Klingt brutal. Ist es auch. Die Gewalt aber steckt vor allem in den Worten, in der bassigen Soundkulisse und den punkigen Songs. Bildlich-visuell hingegen bleibt der Abend zurückhaltend. Das hier ist kein blutiger Hollywood-Splatterstreifen, das hier ist inhaltliches, mitunter sinnliches Theater – mit einem klaren dokumentarischen Auftrag. Die drei Performerinnen spüren nach, wie es Monika Ertl gegangen sein muss. Schauspielerisch, musikalisch, tänzerisch.
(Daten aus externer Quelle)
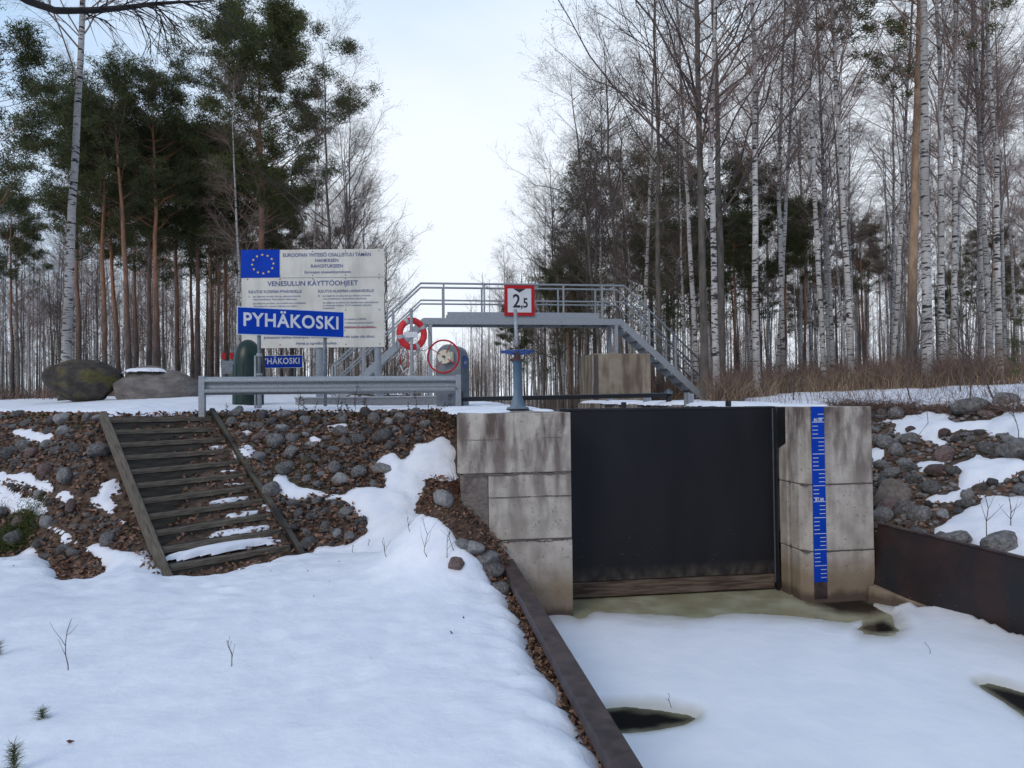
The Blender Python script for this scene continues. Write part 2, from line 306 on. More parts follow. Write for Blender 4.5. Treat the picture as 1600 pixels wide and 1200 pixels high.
# ------------------------------------------------------------------ object helpers
def link(name, me, m, parent=None, loc=(0, 0, 0)):
    o = bpy.data.objects.new(name, me); COL.objects.link(o)
    if m is not None and not me.materials: me.materials.append(m)
    if parent: o.parent = parent
    o.location = loc; return o
def tag(o, label=None, cat=None, group=None, kind=None):
    if label: o['label'] = label
    if cat: o['category'] = cat
    if group: o['group'] = group
    if kind: o['kind'] = kind
    return o
def thing(name, loc, label, cat, group=None):
    o = bpy.data.objects.new(name, None); COL.objects.link(o); o.empty_display_size = .2; o.location = loc; return tag(o, label, cat, group)
class MB:
    def __init__(s, T=None): s.v = []; s.f = []; s.T = T
    def add(s, vs, fs):
        n = len(s.v); s.v += [tuple(s.T(*v)) if s.T else tuple(v) for v in vs]; s.f += [[i + n for i in f] for f in fs]; return s
    def box(s, x0, x1, y0, y1, z0, z1):
        return s.add([(x0, y0, z0), (x1, y0, z0), (x1, y1, z0), (x0, y1, z0), (x0, y0, z1), (x1, y0, z1), (x1, y1, z1), (x0, y1, z1)],
                     [(0, 3, 2, 1), (4, 5, 6, 7), (0, 1, 5, 4), (1, 2, 6, 5), (2, 3, 7, 6), (3, 0, 4, 7)])
    def hexa(s, p): return s.add(p, [(0, 3, 2, 1), (4, 5, 6, 7), (0, 1, 5, 4), (1, 2, 6, 5), (2, 3, 7, 6), (3, 0, 4, 7)])
    def prism(s, plan, z0, z1):
        n = len(plan); return s.add([(x, y, z0) for x, y in plan] + [(x, y, z1) for x, y in plan], [list(range(n))[::-1], list(range(n, 2 * n))] + [(i, (i + 1) % n, n + (i + 1) % n, n + i) for i in range(n)])
    def bar(s, p, q, w, h, up=(0, 0, 1)):
        p, q = Vector(p), Vector(q); d = (q - p).normalized(); upv = Vector(up)
        x = d.cross(upv).normalized() * w / 2; u = x.cross(d).normalized() * h / 2
        return s.add([p - x - u, p + x - u, q + x - u, q - x - u, p - x + u, p + x + u, q + x + u, q - x + u], [(0, 1, 2, 3), (7, 6, 5, 4), (0, 4, 5, 1), (1, 5, 6, 2), (2, 6, 7, 3), (3, 7, 4, 0)])
    def tube(s, pts, r, n=10, closed=False):
        pts = [Vector(p) for p in pts]; K = len(pts); rr = r if isinstance(r, (list, tuple)) else [r] * K; vs, fs = [], []; ref = None
        for i, p in enumerate(pts):
            a = pts[(i - 1) % K] if closed or i else p; b = pts[(i + 1) % K] if closed or i < K - 1 else p
            d = (b - a).normalized()
            if ref is None: ref = Vector((0, 0, 1)) if abs(d.z) < .9 else Vector((1, 0, 0))
            x = d.cross(ref).normalized(); ref = x.cross(d).normalized()
            for k in range(n):
                t = 2 * math.pi * k / n; vs.append(p + (x * math.cos(t) + ref * math.sin(t)) * rr[i])
        for i in range(K if closed else K - 1):
            for k in range(n): j = (i + 1) % K; fs.append((i * n + k, i * n + (k + 1) % n, j * n + (k + 1) % n, j * n + k))
        if not closed: fs += [list(range(n))[::-1], [(K - 1) * n + k for k in range(n)]]
        return s.add(vs, fs)
    def build(s, name, m, parent=None, smooth=False, bevel=0):
        o0 = parent.location if parent else Vector((0, 0, 0))
        me = bpy.data.meshes.new(name); me.from_pydata([(v[0] - o0.x, v[1] - o0.y, v[2] - o0.z) for v in s.v], [], s.f); me.validate()
        if smooth:
            me.polygons.foreach_set('use_smooth', [len(p.vertices) < 6 for p in me.polygons])
        o = link(name, me, M[m], parent)
        if bevel:
            b = o.modifiers.new('bevel', 'BEVEL'); b.width = bevel; b.segments = 2; b.limit_method = 'ANGLE'
        return o
def lathe(prof, c, n=24):
    vs, fs = [], []
    for r, z in prof:
        for k in range(n): t = 2 * math.pi * k / n; vs.append((c[0] + r * math.cos(t), c[1] + r * math.sin(t), c[2] + z))
    for i in range(len(prof) - 1):
        for k in range(n): fs.append((i * n + k, i * n + (k + 1) % n, (i + 1) * n + (k + 1) % n, (i + 1) * n + k))
    fs += [list(range(n))[::-1], [(len(prof) - 1) * n + k for k in range(n)]]
    b = MB(); b.add(vs, fs); return b
def npmesh(name, V, Fq, smooth=True):
    me = bpy.data.meshes.new(name); n = len(V); k = Fq.shape[1]; nf = len(Fq)
    me.vertices.add(n); me.vertices.foreach_set('co', np.asarray(V, np.float32).ravel())
    me.loops.add(nf * k); me.loops.foreach_set('vertex_index', Fq.astype(np.int32).ravel())
    me.polygons.add(nf); me.polygons.foreach_set('loop_start', np.arange(0, nf * k, k, dtype=np.int32)); me.polygons.foreach_set('loop_total', np.full(nf, k, np.int32))
    if smooth: me.polygons.foreach_set('use_smooth', np.ones(nf, bool))
    me.update(calc_edges=True); return me
def grid_faces(nx, ny):
    i, j = np.meshgrid(np.arange(nx - 1), np.arange(ny - 1), indexing='ij'); q = (i * ny + j).ravel(); return np.stack([q, q + ny, q + ny + 1, q + 1], 1)
def sheet(name, m, xs, ys, zf, keep=None):
    X, Y = np.meshgrid(xs, ys, indexing='ij'); Z, T = zf(X, Y); Fq = grid_faces(len(xs), len(ys))
    if T is not None:
        t = T.ravel()[Fq].max(1); Fq = Fq[t > 0]
    V = np.stack([X.ravel(), Y.ravel(), Z.ravel()], 1)
    used = np.unique(Fq); re = np.zeros(len(V), np.int64); re[used] = np.arange(len(used))
    return link(name, npmesh(name, V[used], re[Fq]), M[m])
# ------------------------------------------------------------------ ground, snow, ice, water
def axis(lo, f0, f1, hi, d):
    c = [f1]; s = d
    while c[-1] < hi: s *= 1.12; c.append(c[-1] + s)
    e = [f0]; s = d
    while e[-1] > lo: s *= 1.12; e.append(e[-1] - s)
    return np.array(e[::-1][:-1] + list(np.arange(f0, f1, d)) + c)
XS, YS = axis(-420, -11.5, 10.5, 420, .055), axis(-30, 3.2, 15.5, 650, .055)
def ground_f(X, Y):
    Z = gz(X, Y); n = (fbm(X * 3, Y * 3, 31) - .5) * .07 + (fbm(X * 11, Y * 11, 41, 2) - .5) * .03
    return Z + n * np.clip(12 - np.hypot(X, Y - 10), 0, 1), None
tag(sheet('ground', 'soil', XS, YS, ground_f), kind='structure')
SNOW_L = [
 [(-900, 900), (-300, 868), (0, 868), (40, 858), (60, 856), (80, 885), (95, 905), (135, 907), (160, 895), (150, 878), (120, 855), (95, 843), (66, 828), (75, 818), (100, 825), (135, 850), (160, 845), (175, 855), (205, 860), (228, 864), (245, 885), (256, 898), (285, 899), (310, 905), (345, 898), (370, 888), (400, 880), (450, 866), (480, 862), (505, 850), (545, 846), (567, 832), (566, 815), (552, 795), (530, 783), (500, 778), (470, 782), (450, 786), (440, 775), (424, 768), (425, 740), (450, 738), (452, 755), (490, 763), (535, 772), (557, 760), (600, 757), (633, 767), (650, 782), (656, 800), (687, 811), (706, 825), (714, 840), (735, 856), (757, 884), (757, 891), (771, 906), (768, 914), (789, 934), (811, 954), (830, 975), (834, 1007), (842, 1032), (856, 1055), (878, 1075), (899, 1098), (920, 1123), (943, 1166), (962, 1200), (1028, 1330), (1300, 2200), (-1500, 2200)],
 [(577, 733), (590, 717), (617, 705), (630, 717), (647, 693), (693, 678), (707, 693), (713, 707), (715, 745), (672, 752), (664, 765), (656, 790), (600, 765), (593, 747), (600, 740), (593, 733)],
 [(375, 673), (385, 669), (398, 672), (394, 681), (378, 680)], [(356, 703), (372, 700), (388, 694), (398, 704), (392, 716), (376, 718), (362, 712)],
 [(478, 684), (490, 679), (507, 684), (506, 695), (494, 699), (484, 692)], [(511, 665), (543, 661), (543, 670), (514, 672)], [(408, 790), (420, 788), (437, 798), (436, 804), (418, 804)],
 [(16, 672), (40, 668), (62, 672), (84, 680), (84, 688), (66, 694), (45, 694), (32, 687), (20, 684)], [(124, 700), (138, 697), (147, 703), (140, 708), (126, 707)],
 [(-10, 740), (18, 738), (39, 735), (60, 749), (75, 752), (87, 767), (114, 764), (121, 770), (114, 776), (117, 788), (102, 794), (90, 781), (70, 771), (40, 759), (15, 757), (-10, 757)],
 [(-300, 735), (-10, 752), (5, 755), (20, 768), (40, 776), (58, 780), (78, 798), (82, 805), (60, 807), (30, 804), (0, 803), (-300, 800)],
 [(132, 782), (150, 772), (158, 750), (180, 745), (186, 750), (183, 757), (198, 766), (190, 773), (175, 777), (191, 790), (189, 797), (174, 794), (201, 812), (204, 822), (190, 826), (176, 813), (163, 802), (145, 793)],
 [(160, 818), (172, 817), (178, 826), (164, 826)]]
SNOW_R = [
 [(1355, 660), (1387, 656), (1398, 662), (1395, 677), (1410, 680), (1424, 685), (1445, 684), (1466, 696), (1480, 689), (1471, 685), (1489, 682), (1503, 677), (1517, 675), (1536, 677), (1543, 686), (1550, 684), (1573, 684), (1587, 698), (1620, 700), (1750, 700), (1750, 640), (1600, 640), (1585, 637), (1557, 636), (1566, 647), (1550, 656), (1492, 656), (1478, 644), (1466, 647), (1450, 641), (1436, 649), (1417, 649), (1410, 656)],
 [(1419, 731), (1433, 721), (1452, 717), (1471, 724), (1489, 722), (1508, 717), (1527, 708), (1541, 714), (1573, 714), (1600, 721), (1750, 725), (1750, 745), (1600, 740), (1585, 742), (1571, 752), (1550, 754), (1538, 753), (1517, 763), (1503, 785), (1480, 790), (1446, 786), (1446, 778), (1480, 768), (1500, 762), (1499, 740), (1489, 735), (1471, 733), (1457, 740), (1438, 740)],
 [(1450, 822), (1471, 817), (1503, 798), (1513, 787), (1527, 784), (1524, 773), (1541, 770), (1573, 773), (1600, 774), (1780, 775), (1800, 960), (1600, 885), (1550, 870), (1471, 845)],
 [(1360, 700), (1372, 697), (1384, 703), (1382, 712), (1360, 712)], [(1360, 714), (1376, 714), (1383, 722), (1378, 729), (1360, 727)]]
def smask(X, Y, Z):
    px, py, d = proj(X, Y, Z); m = d / F
    wob = (fbm(X * 4, Y * 4, 51, 4) - .5) * .16
    a, b = invL(X, Y)
    S = np.full(X.shape, -9.)
    near = (d > 1) & (Y < 16)
    for P in SNOW_L: S = np.where(near & (a < -.02), np.maximum(S, sdist(px, py, P) * m), S)
    for P in SNOW_R: S = np.where(near & (a > 3.4), np.maximum(S, sdist(px, py, P) * m), S)
    behind = (Y < 3.2) & ((X < .4) | (X > 7.2)); S = np.where(behind, 1., S)
    left = (X < -14) & (Y < 15); S = np.where(left, .6 * (fbm(X * .4, Y * .4, 71) - .35), S)
    upl = inpoly(X, Y, UP_L); dl = pdist(X, Y, CRE_L); upr = inpoly(X, Y, UP_R); dr = pdist(X, Y, CRE_R)
    far = np.clip((Y - 20) / 8, 0, 1)
    pat = fbm(X * .35, Y * .35, 81, 4)
    S = np.where(upl & (a < 0), np.minimum(dl - .12, .6) - far * 1.3 * (1 - pat) - .7 * np.clip(.45 - pat, 0, 1) * (dl < 3), S)
    far = np.clip((Y - 17.5) / 5, 0, 1)
    S = np.where(upr & (a > 3.2), np.minimum(dr - .45, .6) - far * 1.3 * (1 - pat), S)
    S = np.where((b > 14) & (a > -3) & (a < 5.5), .5 - far * .9 * (1 - pat), S)
    xl = -.08 + (8.4 - Y) * .1402
    S = np.where((a < 0) & (Y < 8.9), np.minimum(S, xl - .10 - X), S)
    return S + wob * (S < 1.5)
def snow_f(X, Y):
    Z = gz(X, Y); S = smask(X, Y, Z); flat = (Y < 9.3) & (X < 1)
    tm = np.where(flat, .17, .105)
    T = np.where(S > 0, tm * (1 - np.exp(-S / .13)) * (1 + (fbm(X * 6, Y * 6, 99, 3) - .5) * np.exp(-np.clip(S, 0, 9) / .35)), S * .9)
    und = (fbm(X * 1.2, Y * 1.2, 91, 4) - .5) * .055 + (fbm(X * 5, Y * 5, 95, 2) - .5) * .015
    dent = 0 * X; r_ = np.random.RandomState(8); fx, fy = -1.55, 8.2
    for k in range(26):
        fx += r_.uniform(-.10, .20) if k < 13 else r_.uniform(-.25, .05); fy -= .30 if k < 13 else -.24
        sx_ = .10 * (1 if k % 2 else -1); dd_ = np.exp(-(((X - fx - sx_) / .085) ** 2 + ((Y - fy) / .15) ** 2)); dent = dent - .03 * dd_ * r_.uniform(.4, 1.2) + .008 * np.exp(-(((X - fx - sx_) / .16) ** 2 + ((Y - fy + .05) / .22) ** 2))
    und = und + np.where(flat, dent + (fbm(X * 1.2, Y * 4.5, 97, 3) - .5) * .014, 0)
    return Z + T + np.where(S > 0, und * np.clip(S / .3, 0, 1), 0) - .012, T + .05
tag(sheet('snow', 'snow', XS, YS, snow_f), kind='structure')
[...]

Und vor allem vor gewaltigem Bildmaterial.
Die Bühne ist ein Quadrat, nach vorne offen, und auf alle Seiten wird filmisch hochscharfes Material projiziert. Karin Enzler im Gebirge, auf der Suche nach dem inneren Widerstand. Stéphanie Morin in Paris, und später in einem Waisenhaus, dessen Kinder die Nazis unter Klaus Barbie gen Ende des 2. Weltkriegs doch noch aufspürten und nach Auschwitz deportierten. Der Regen fällt, man sieht gestochen scharf den Brunnen im Innenhof des Hauses, alles in schwarz-weiß, während Morin in Französisch von den doch letzten hoffenden Momenten der Kinder erzählt.
Wo sind wir in dieser Welt? Ist das wirklich nur Vergangenheit? Und dann, in dem letzten Soloteil, tanzt Maque Pereyra vor mittlerweile farbigen Bildern Boliviens, fragt sich, ob und wie sich ein Körper dem Widerstand verpflichten muss. Gerade wenn er doch auch ein Widerstand aus Liebe ist wie im Fall von Monika Ertl. Ist das Widerspruch im Widerstand? Und ist das überhaupt eine wichtige Frage? Dazu hören wir im Hintergrund verschiedene Bolivianer:innen, die über Ertls Tod sprechen.
Es passiert viel in den 90 Minuten. Collagenartig blenden die Teile ineinander über. Viel wird angeschnitten, hinterfragt. Der Vater von Ertl, Filmemacher bei den Nazis, der später mit der Familie nach Bolivien flieht. Beate und Serge Klarsfeld, die nach dem 2. Weltkrieg zahlreiche Nazis vor die Justiz gebracht haben und die zwar als Nazi-Jäger:innen betitelt werden, aber anders als Ertl den friedlicheren Weg wählten. Und vor allem: Wie sich die Faschisten in Südamerika nach dem 2. Weltkrieg vernetzt haben, gerade in Bolivien. Dabei taucht die Frage nach dem Widerstand immer wieder auf, mal laut, mal leise.
Eine Antwort finden die drei Frauen auf der Bühne nicht, aber das ist okay. Zu surreal wirkt das Ganze in dem ästhetischen Bildquadrat, mit den utopischen Fast-Uniformen der drei Performerinnen. Die Idee der faschistischen Vernetzung, die Fragen des Widerstandes, das Politische in all dem wird klar, aber nicht herausgeschrien. Faschisten jagen sind wir nicht gegangen, das klingt zu brutal, und wird dem Stück auch nicht gerecht. Denn als am Ende Enzler, Morin und Pereyra erzählen, wie Monika Ertl Roberto Quintanilla tötet, geschieht das trotz der expliziten Worte ganz friedlich, vor den großen, sich wohl selbst bestaunenden Bildern der bolivianischen Botschaft in Hamburg. Dann wird es dunkel. Es bleibt eine merkwürdige Diskrepanz zwischen Gewalterzählung und zurückhaltenden, friedlichen Bildern. Am Ende fragt man sich: Was war das? Ein Mord? Eine Befreiung? Eine Verantwortung? Aber vermutlich sind diese Fragen genau der Punkt.
Die Vorstellung läuft noch heute, am 26. Mai, um 20 Uhr im Ballhaus Ost.